Bu tanımlamaları eksik bulanlar çıkabilir. Doğaldır. Yeryüzünde hiçbir milletin özgürlük ve bağımsızlık mücadelesinin önü o milletin savaşan örgütü ve silahlı güçleri tarafından kesilmemiştir. Bugünün siyaset bilimcileri tarihte örneği bulunmayan ihanetin bu türünü sıfatlandırmakta zorlanıyorlar. Zira niteliği ihanet tanımının kapsamını aşıyor. Geleceğin tarihçileri de kürtlerin bir dönem mücadelesinde kürt silahlı kadrolarına egemen olan, bu silahlı kadrolar aracılığıyla legal yapıları ele geçiren, halkın özlem ve taleplerine ipotek koyarak düşmanın istekleri doğrultusunda yönlendirmeye çalışan, esasta kürt özgürleşmesine set çeken, pazarlayan ihanetin bu iflah olmaz türüne isim bulmakta zorlanacaktır.
HeK ve Alan Lezan, ihanet türünü ve taşıdığı tehlikenin büyüklüğünü, onulmazlığını tahlil etmekte, anlatmakta oldukça başarılı çabalar sürdürüyorlar. Zaman-zaman tıkanarak ilkel edebiyata başvurmalarını sözün tükendiği, tahlilin tıkandığı anlmaında algılamamak gerekir. Orospuluğun bu denlisine rastlanmadığı için lügatçede henüz yer bulmamışsa, sıfatlandırma aczine düşecek kadar büyük bir ihanetle karşı-karşıya isek oturup çaresizliğimizin niteliğini ve de bu çaresizliği aşmanın yollarını daha bir dikkatlice irdelemek, isimlendirmek zorunluluğuyla mükellefiz demektir.

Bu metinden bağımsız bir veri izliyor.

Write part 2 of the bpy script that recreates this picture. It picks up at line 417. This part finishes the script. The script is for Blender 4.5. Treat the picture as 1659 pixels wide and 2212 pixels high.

Katır, eşşek, embesil, katmerli ihanet anlamına gelmiyor. Kürtlerin, katır inadından, eşşekliğin zaaflarından husule gelen zorlukları yok. Bilinçli bir tercihle seçilmiş, çok iyi kurgulanmış, teorik altyapısı olan, planlı ve koordineli(düşmanlar koordinasyon) bir kontra ile ve bu kontra tavrı aşabilmek konusunda zorlukları var. Gelin ismini hep birlikte koyalım.